The arts have always had a special significance for my family. More than a thousand years ago my ancestors, the Fatimid Imams, encouraged patronage of the arts and fostered the creation of collections of outstanding works of art and libraries of rare and significant manuscripts. Many of my family members are art lovers and collectors. In particular my late uncle, Prince Sadruddin Aga Khan, was a great connoisseur of manuscripts and miniatures, and many of the works on paper and parchment presented in this exhibition come from his collection. I have been adding to these holdings myself for a number of years to create a complementary collection of Islamic works of art. I believe that these works all contribute to an understanding of some of the aesthetic values which underpin Muslim arts and the humanistic traditions of Islam.

This exhibition illustrates how the Qur’an-e-Sharif, rich in parable and allegory, metaphor and symbol, is a fundamental source of inspiration, lending itself to a wide spectrum of interpretations. This freedom of interpretation is a generosity which the Qur’an confers upon all believers. It guides and illuminates the thought and conduct of Muslims belonging to different communities of spiritual affiliation, from century to century in diverse cultural environments. It extends its pluralistic outlook to adherents of other faiths too, affirming that each has a direction and a path, and should strive to perform good works.

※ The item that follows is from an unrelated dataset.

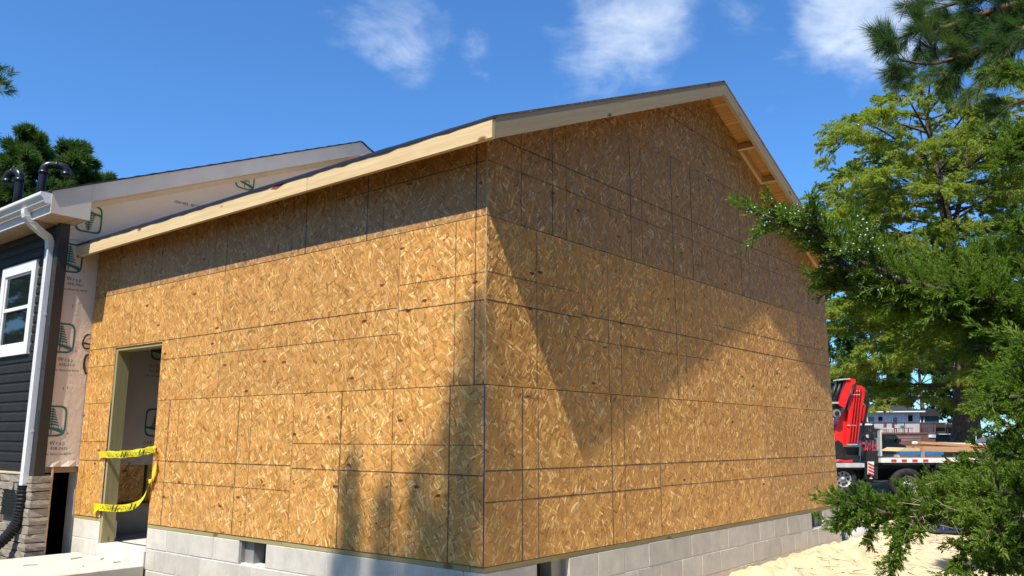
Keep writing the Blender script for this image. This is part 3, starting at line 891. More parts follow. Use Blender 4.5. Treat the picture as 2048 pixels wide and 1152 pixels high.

A wide range of Muslim expressions in the arts, across time and space, are represented here. The Qur’an has inspired works in both art and architecture, and shaped attitudes and norms that have guided the development of Muslim artistic traditions. Scientific pursuits, philosophic inquiry and artistic endeavour alike are seen, within Islam, as a response to the Qur’an’s recurring call to ponder creation as a way to understand God’s benevolent majesty.

Faith challenges the artist, as much as the mystic, to go beyond the physical - the outward - to unveil that which lies at the center and gives life to the periphery. Masterpieces are like the ecstasy of the mystic: a gesture of the spirit, a stirring of the soul that attempts to capture that which is ineffable and beyond being.

This exhibition is to be shown in Parma and in London and, thereafter, hopefully in Portugal and Germany. The public at each of these venues will be very different, reflecting at times a more specifically European cultural background and at others more diverse cultural roots. The works of Muslim arts and culture this exhibition contains will, I hope, encourage dialogue with the arts and cultural achievements of each of the Exhibition’s host venues, this interaction leading to an appreciation of the shared legacies of our civilizations and an increasing respect between peoples and cultures.

The objects in this exhibition span over a thousand years of history. At times, the Muslim and Western worlds opposed each other in antagonism and conflict: at others, they cooperated constructively and in harmony. It was during the latter that the greatest scientific, social and economic developments occurred, to the benefit of all. It is my deepest wish that this be the path of the future.